Vineyards prosecuted for grape marc discharge

December 15, 2016
By Alana House

One of the leading proponents of sustainable winemaking is being prosecuted for the discharge of grape marc.

New Zealand’s Yealands Family Wines, along with Babich Wines, Growco Limited, John Sowman and Michael Gifford, are being charged by Marlborough District Council for alleged offences under the NZ Resource Management Act.

The charges all relate to the discharge of grape marc and grape marc leachate, made up of the skins, stems and pulp left over after grapes are crushed to make wine, onto land or water.

Just last month, the owner of Yealands, Peter Yealand, was recognised with a Lifetime Achievement Award at The Drinks Business Green Awards 2016 for his continued innovation and commitment to sustainable practices. His company also received a Renewable Energy Implementation runner-up award for the installation of the largest solar array in New Zealand on its winery roof.

Yealands was handed an abatement notice in September by the Marlborough District Council to remove grape marc after thousands of tonnes were dumped on leased farmland on the eastern Wither Hills, south of Blenheim, during this year’s harvest.

The company was previously issued an abatement notice by the council in 2014 for grape marc sites on six properties in Seddon.

At the time, Yealands said the grape marc was dumped on the Wither Hills site as a “stop gap” measure during the busiest part of the harvest season.

“It was always intended as a temporary measure,” he said. “Unfortunately the leachate from the grape marc leaked from the pit into a nearby waterway.”

Yealands told The Marlborough Express that arrangements were later made under the abatement notice to cover the material and dry it out, and remove it to council-owned oxidation ponds.

“However council stopped this and we instead shifted it to holding ponds on Yealands Estate in Seddon where we use it as fertiliser on our own vineyards,” he said. “Council stopped us doing that as well, I don’t know why but they later retracted the decision to let us continue … I’m a keen environmentalist and we were trying to fix an environmental problem but we came unstuck.”

It’s the first time the council has prosecuted anyone for the discharge of grape marc, with Marlborough District Council chief executive Mark Wheeler telling The Marlborough Express: “It’s not our preferred way of dealing with things, but we felt they were sufficiently serious that we needed to take the strongest action. There’s a wide range of factors we consider before we take a prosecution, a prosecution is a last resort, it’s not something we take lightly.”

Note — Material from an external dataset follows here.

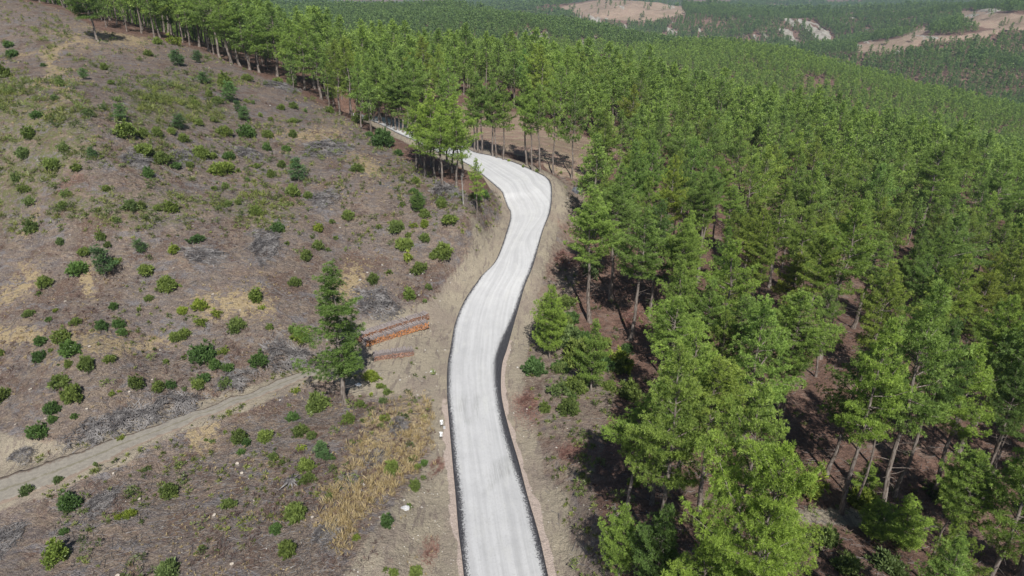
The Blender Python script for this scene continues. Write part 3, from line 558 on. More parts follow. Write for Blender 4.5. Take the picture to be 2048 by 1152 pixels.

The council has tried to work with winemakers on solutions to the disposal or recycling of grape marc. Two years ago the council tried to facilitate a deal between a group of wine companies, the Marlborough Grape Marc Group, and Australian company Tarac Technologies. They explored the idea of developing a facility in Marlborough to extract value from the byproduct, but the deal fell over.

The grape marc discharge cases were all supposed to be heard on December 13, but were adjourned until next year without any pleas being entered.